Für die karrierefördernden, prominenten Wettbewerbe fehlte der energiesprühenden Sängerin einfach die Zeit. Dennoch verzeichnet ihre Biografie etliche Preise, wobei sie selbst das Britten-Pears-Stipendium 2017 hervorhebt: „Eine Woche lang intensiv Lieder und Poesie mit der eigenen Stimme zu erforschen, war absolut großartig.“ In der Kunsttheorie und Theatergeschichte kennt sie sich bestens aus. Genregrenzen interessieren sie kaum: „Jazz z. B. hat mir nicht nur eine neue musikalische Sprache eröffnet, sondern hilft auch bei alter Musik und beim Improvisieren.
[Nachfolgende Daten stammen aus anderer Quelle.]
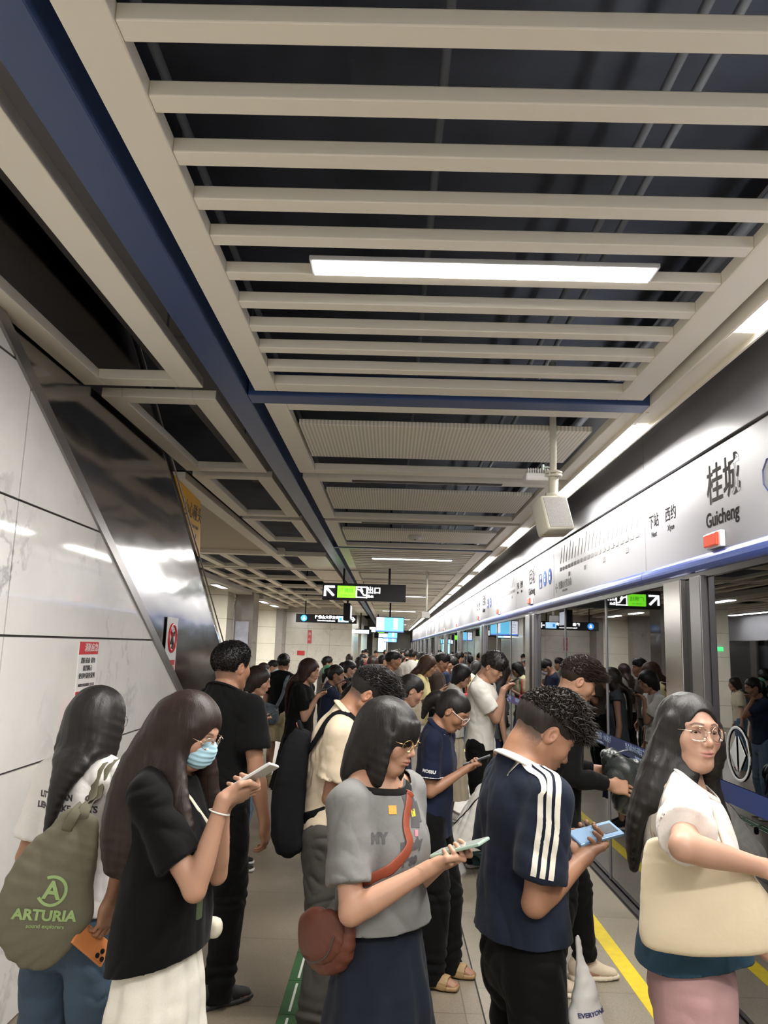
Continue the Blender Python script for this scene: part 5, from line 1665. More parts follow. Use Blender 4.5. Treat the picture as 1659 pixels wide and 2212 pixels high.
# ---------------------------------------------------------------- hanging signs and screens
SIGNB = mat('sign_body', (.012, .012, .013), .6, spec=.2)
SW = mat('sign_lit_white', (1, 1, 1), .5, emit=(1, 1, 1), es=3.2)
SG = mat('sign_lit_green', (.2, .8, .05), .5, emit=(.22, .95, .02), es=1.3)
SGD = mat('sign_dark_green', (.02, .25, .02), .5, emit=(.03, .3, .0), es=.6)
SB = mat('sign_lit_blue', (.05, .3, .8), .5, emit=(.03, .30, .95), es=1.3)
SLB = mat('sign_lit_pale', (.5, .8, 1), .5, emit=(.45, .75, 1), es=1.5)
def exit_sign(x, y, z, w, hh, s_, label, blank=True, rods=(.25, .8)):
    """s_: scale of the graphics"""
    t = tag(empty('exit_sign', (x, y, z)), label, 'sign')
    MB().bbox((-w / 2, 0, -hh / 2), (w / 2, .12, hh / 2), .006).build('case', SIGNB, t)
    for r in rods: MB().tube([V(-w / 2 + w * r, .06, hh / 2), V(-w / 2 + w * r, .06, 4.26 - z)], .02, 8).build('hanger', SIGNB, t)
    x0 = -w / 2 + .03
    # arrow up-left
    mb = MB(); a = .085 * s_; c = V(x0 + .10 * s_, -.004, .0)
    mb.tube([c + V(-a, 0, a) * .85, c + V(a, 0, -a) * .85], .024 * s_, 4); mb.tube([c + V(-a, 0, -a), c + V(-a, 0, a), c + V(a, 0, a)], .024 * s_, 4)
    mb.build('arrow', SW, t)
    MB().bbox((x0 + .235 * s_, -.006, -.105 * s_), (x0 + .555 * s_, 0, .105 * s_), .003).build('line_badge', SG, t)
    text_on('广佛线', .085 * s_, (x0 + .395 * s_, -.006, .02 * s_), (1, 0, 0), (0, 0, 1), SGD, t); text_on('Guangfo Line', .034 * s_, (x0 + .395 * s_, -.006, -.06 * s_), (1, 0, 0), (0, 0, 1), SGD, t)
    mb = MB(); b = x0 + .565 * s_; q = .20 * s_
    mb.box((b, -.005, -q / 2), (b + q, -.001, -q / 2 + .018 * s_)).box((b, -.005, q / 2 - .018 * s_), (b + q, -.001, q / 2)).box((b, -.005, -q / 2), (b + .018 * s_, -.001, q / 2)).box((b + q - .018 * s_, -.005, -q / 2), (b + q, -.001, q / 2))
    mb.tube([V(b + .02 * s_, -.004, q * .25), V(b + q * .35, -.004, q * .2), V(b + q * .7, -.004, -q * .25), V(b + q * .95, -.004, -q * .28)], .013 * s_, 4)
    mb.tube([V(b + q * .45, -.004, q * .38), V(b + q * .6, -.004, q * .05)], .014 * s_, 4)
    mb.build('escalator_symbol', SW, t)
    text_on('出口', .125 * s_, (b + q + .115 * s_, -.001, .03 * s_), (1, 0, 0), (0, 0, 1), SW, t, bold=.003); text_on('Exit', .065 * s_, (b + q + .06 * s_, -.001, -.07 * s_), (1, 0, 0), (0, 0, 1), SW, t, bold=.002)
    return t
exit_sign(-.49, 14.0, 2.695, 1.48, .30, 1.0, 'black hanging exit sign with white arrow and green line badge')
def dir_sign(x, y, z, w, hh, label, cat='sign'):
    t = tag(empty('direction_sign', (x, y, z)), label, cat)
    MB().bbox((-w / 2, 0, -hh / 2), (w / 2, .12, hh / 2), .006).build('case', SIGNB, t)
    for r in (.15, .85): MB().tube([V(-w / 2 + w * r, .06, hh / 2), V(-w / 2 + w * r, .06, 4.26 - z)], .02, 8).build('hanger', SIGNB, t)
    k = hh / .28
    mb = MB(); c = -w / 2 + .27 * k; mb.tube([V(c, -.003, 0), V(c, -.008, 0)], .105 * k, 24); mb.build('train_badge', SB, t)
    mb = MB(); mb.tube([V(c, -.009, .03 * k), V(c, -.011, .03 * k)], .028 * k, 12); mb.prism([(c - .045 * k, -.06 * k), (c + .045 * k, -.06 * k), (c + .02 * k, .01 * k), (c - .02 * k, .01 * k)], -.011, -.009, 'x') if False else mb.obox(V(c, -.01, -.03 * k), V(1, 0, 0), V(0, 1, 0), V(0, 0, 1), (.04 * k, .001, .025 * k)); mb.build('badge_figure', SW, t)
    text_on('往佛山大学方向', .115 * k, (.02 * k, -.001, .04 * k), (1, 0, 0), (0, 0, 1), SW, t, bold=.003); text_on('Foshan University Direction', .052 * k, (.0, -.001, -.065 * k), (1, 0, 0), (0, 0, 1), SW, t, bold=.002)
    MB().bbox((w / 2 - .62 * k, -.005, -.10 * k), (w / 2 - .27 * k, 0, .10 * k), .003).build('door_badge', SLB, t)
    MB().bbox((w / 2 - .58 * k, -.007, -.05 * k), (w / 2 - .50 * k, -.004, .05 * k), .002).build('door_badge_mark', SB, t)
    mb = MB(); c = w / 2 - .14 * k; mb.tube([V(c - .09 * k, -.004, 0), V(c + .06 * k, -.004, 0)], .020 * k, 4); mb.tube([V(c, -.004, .075 * k), V(c + .075 * k, -.004, 0), V(c, -.004, -.075 * k)], .020 * k, 4); mb.build('arrow', SW, t)
    return t
dir_sign(-2.04, 25, 2.575, 1.92, .265, 'black hanging direction sign with blue badge and right arrow')
def screen(x, y, z, w, hh, label):
    t = tag(empty('information_screen', (x, y, z)), label, 'screen')
    MB().bbox((-w / 2, 0, -hh / 2), (w / 2, .10, hh / 2), .008).build('case', mat('screen_case', (.03, .04, .08), .4), t)
    MB().tube([V(0, .05, hh / 2), V(0, .05, 4.26 - z)], .03, 8).build('hanger', SIGNB, t)
    e = .025 * w
    MB().box((-w / 2 + e, -.004, -hh / 2 + e), (w / 2 - e, 0, hh / 2 - e)).build('picture', mat('screen_blue', (.1, .4, .6), .3, emit=(.16, .58, .86), es=1.15), t)
    MB().box((-w / 2 + e, -.007, -hh / 2 + .14 * hh), (-w / 2 + .30 * w, -.004, hh / 2 - e)).build('text_column', mat('screen_white', (.7, .7, .75), .3, emit=(.85, .9, 1), es=1.0), t)
    MB().box((.13 * w, -.006, -.30 * hh), (.27 * w, -.004, .42 * hh)).build('white_figure', mat('screen_white', (.7, .7, .75), .3), t)
    MB().box((-w / 2 + e, -.006, -hh / 2 + e), (w / 2 - e, -.004, -hh / 2 + .12 * hh)).build('ticker', mat('screen_ticker', (.1, .2, .6), .3, emit=(.12, .25, .8), es=1.0), t)
    for i in range(5): text_on(('开往', '新城东', '3分钟', '下一班', '7分钟')[i], .055 * w, (-w / 2 + .165 * w, -.007, hh * (.36 - .15 * i)), (1, 0, 0), (0, 0, 1), mat('screen_ink', (.05, .1, .3), .5), t)
    return t
screen(-.03, 25.0, 2.445, .90, .49, 'nearest hanging blue information screen in the distance')
screen(-.02, 38.0, 2.36, .70, .42, 'second smaller blue hanging screen below the nearest one')
screen(-.0, 50.0, 2.2, .8, .3, 'farthest blue hanging screen just above the crowd')
for i, (x, y, z) in enumerate(((-.55, 34, 2.47), (-.3, 44, 2.38))):
    t = tag(empty('far_exit_sign', (x, y, z)), ('small green lit line badge left of the information screen', 'lower small green lit badge beside the second screen')[i], 'sign')
    MB().bbox((-.6, 0, -.15), (.45, .1, .15), .005).build('case', SIGNB, t)
    MB().box((.0, -.01, -.12), (.28, 0, .12)).build('green_badge', SG, t); MB().box((-.35, -.01, -.1), (-.1, 0, .1)).build('white_arrow', SW, t)
    MB().tube([V(0, .05, .15), V(0, .05, 4.26 - z)], .03, 8).build('hanger', SIGNB, t)
t = tag(empty('far_direction_sign', (-1.25, 33, 2.34)), 'far white and blue lit direction sign beside the core wall corner', 'sign')
MB().bbox((-.75, 0, -.09), (.45, .1, .12), .005).build('case', SIGNB, t); MB().box((-.68, -.01, -.06), (.1, 0, .08)).build('lit_text', SW, t); MB().box((.1, -.01, -.07), (.35, 0, .08)).build('lit_badge', SLB, t)
MB().tube([V(0, .05, .1), V(0, .05, 4.26 - 2.34)], .03, 8).build('hanger', SIGNB, t)
t = tag(empty('advert_screen', (-.62, 59.8, 1.9)), 'bright vertical lit advert screen at the far end', 'screen')
MB().bbox((-.35, .05, -.55), (.35, .2, .62), .01).build('case', SIGNB, t); MB().box((-.3, .04, -.5), (.3, .05, .57)).build('picture', mat('advert_cyan', (.3, .7, .8), .4, emit=(.45, .9, .95), es=1.6), t)
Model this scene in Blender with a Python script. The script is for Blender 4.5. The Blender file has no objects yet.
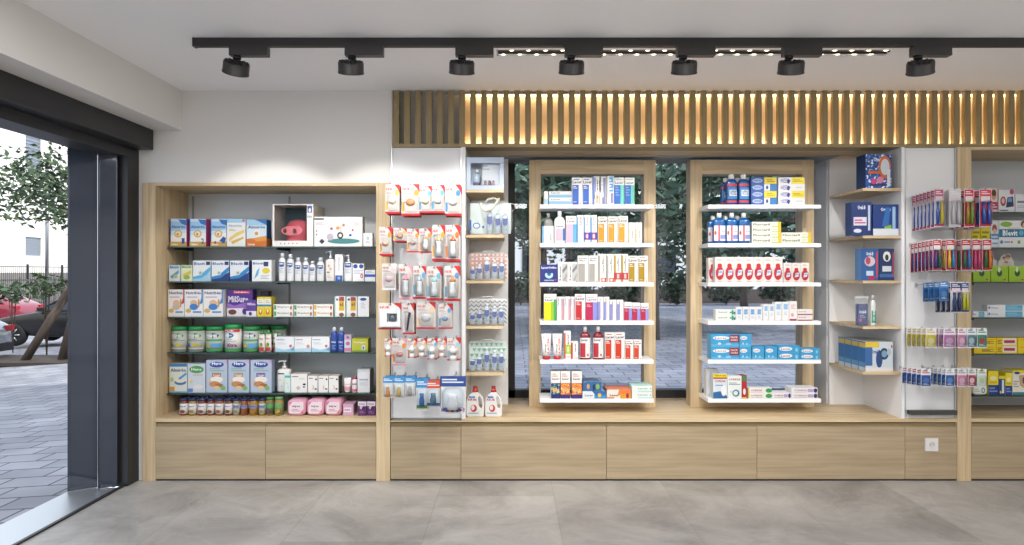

Der Deutschbrite Händel etwa bringt einen irren Groove in seine barocke Klangwelt.“
Als kesses Girlie Romilda in Händels Xerxes, fabelhaft inszeniert von ­Leonardo Muscato und dirigiert von Rubén Dubrovsky, gab Louise Kemény ihren Einstand an der Bonner Oper: „Wir hatten unglaublich viel Spaß bei den Proben und waren sehr glücklich über den Riesenerfolg.“ Sie sang dann die Pamina in der Zauberflöte und die Gretel in Humperdincks Märchenoper Hänsel und Gretel. „Beides sind wunderschöne Inszenierungen, die mir viel Freude machten.“ Anfang 2019 spielte sie die Prinzessin in der Jugendoper Die Schneekönigin und die 5. Magd in Strauss‘ Elektra. Ihre besondere Leidenschaft gehört ohnehin der Oper des 20. und 21. Jahrhunderts; mit großem Erfolg sang sie in ihrer Heimat Hauptrollen in mehreren zeitgenössischen Werken. Nicht geringer ist freilich auch ihre Begeisterung für alte Musik. Zu ihren zahlreichen Konzerthöhepunkten zählt sie Bachs Matthäus-Passion mit dem Orchestra of the Age of Enlightenment in der Regie von Mark Padmore. „Es war eine sehr berührende Aufführung ohne Dirigent, mit der wir 2018 auch eine große Tournee durch halb Europa machten.“
Neben ihren vielen großen Konzertauftritten widmet sie sich intensiv dem Liedgesang. Ganz besonders liebt sie die Sopranpartie in ­Schönbergs Zweitem Quartett und zitiert gleich einen Satz aus Stefan ­Georges Gedicht Entrückung: „Der boden schüttert weiss und weich wie molke …“. „Genau dieses Bild erlebte ich ganz real auf unserer Hochzeitsreise an einem Salzsee in Bolivien.“ Louise Keménys Ehemann ist ebenfalls Musiker, singt im Queen’s Choir der Chapel Royal im St. James Palace und arbeitet im Management dieses traditionsreichen Klangkörpers. Seine Mutter ist übrigens die berühmte irische Mezzosopranis­tin Ann Murray. „Sie ist nicht nur einen fantastische Schwiegermutter, sondern auch eine Art Coach für mich. Ein paar Mal sind wir schon gemeinsam aufgetreten.“
Die Brexit-Diskussionen machen die sonst so muntere Sängerin „total traurig“: „Alle können dabei nur verlieren. Ich fühle mich als Europäerin. Mein Vorname ist französisch, mein ungarischer Nachname stammt von meinem jüdischen Großvater, der 1939 nach England floh.“ Mitte November beginnen schon die Proben für Beethovens Fidelio. In der Regie von Volker Lösch singt Louise Kemény die Marzelline. Die Rolle teilt sie sich mit ihrer Kollegin und Freundin Marie Heeschen. Louise wird Anfang 2020 pendeln zwischen Bonn und Karlsruhe, denn am Badischen Staatstheater verkörpert sie bei den Händel-Festspielen die Seleuce in der Oper Tolomeo. In Bonn stehen in dieser Saison dann noch die Primadonna in Kagels Staatstheater und kleinere Rollen in Brittens Death in Venice auf ihrem Programm. Louise Kemény ist stets hellwach unterwegs zu neuen Erfahrungen. Und macht uns neugierig auf die weitere Entwicklung ihres wunderschönen lyrischen Soprans.